Moss Vale Hub: Great Southern Line

Moss Vale Refreshment Rooms 1890 (left) and 1935 (right). Berrima Image Library, Berrima and District Family Historical Society.

Character

Moss Vale Hub was a central location in the southern highlands farming district.  Its identity centred on goods and passengers but most particularly passengers.  It was an important refueling stop between Goulburn and Sydney and so one of the major stops between Melbourne and Sydney.  It was also an important stop for holiday makers in the Southern Highlands including successive Governors of New South Wales.  Accordingly station amenities including Refreshment Rooms, waiting rooms and Vice-Regal waiting rooms were a significant part of the station, its work and character.  Moss Vale gained refreshment rooms when Mittagong lost theirs.  As with all other stations, the refreshment rooms were initially managed privately but taken over by NSWGR during the War and following years.  Moss Vale refreshment rooms were taken over by NSWGR in 1917.  Electric lighting was installed in 1912 (ARHSNSW lunch club notes).  Duplication of the line was completed in the early years of the First World War. Railway workers camped adjacent to the town played an important role in War fundraising activities (Trove newspapers). A goods yard was also an important feature of Moss Vale traffic activities.  Moss Vale was within the Goulburn Loco District and employment cards suggest that this was the same with Traffic and Per Way Departments.

Homefront character

Moss Vale station like others on the line, was the site of welcomes and farewells which included the local band.

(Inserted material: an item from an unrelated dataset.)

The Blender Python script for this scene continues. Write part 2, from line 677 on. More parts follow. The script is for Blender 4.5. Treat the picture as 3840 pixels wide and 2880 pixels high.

But it was also a major stop on the Great Southern Line for Troop Trains and those carrying wounded soldiers.  The Blue Gum Girls regularly met troops and provided concert entertainment as well as gifts to wounded soldiers.  Another homefront character of the Moss Vale area with its large early pastoral settlement houses, was that it included several convalescent homes for soldiers.  Moss Vale and smaller stations on the line were stops for these.

Stories

The few stories collected from Moss Vale and nearby stations are about employees in the Traffic department (porters, signalmen) and fettlers.  Fettlers worked along the line rather than at stations.  They were employed by the Per Way department according to district – eg Goulburn, Metropolitan – though they lived in a particular location, hopefully as close to their work as possible.  One story fragment concerns a bridge carpenter whose address when he enlisted in 1915 was ‘Railway works, Moss Vale’.  Bob McKillop notes the elaborate uniforms of porters which included indications of rank (caps, braid etc) coupled with their predominantly manual service work; sweeping platforms, unloading luggage, assisting passengers and ‘doing any chore beneath the dignity of those directing them’.  He also notes that fettlers, by contrast, worked in isolated conditions and were relatively independent.  Their hard physical work included replacing sleepers and rails and shoveling and packing the ballast (often blue metal) that supported them. ‘their tools were round-mouthed shovels, hammers, adzes and crowbars, a jigger to bore the sleepers, and rail tongs’ (see appendix ii).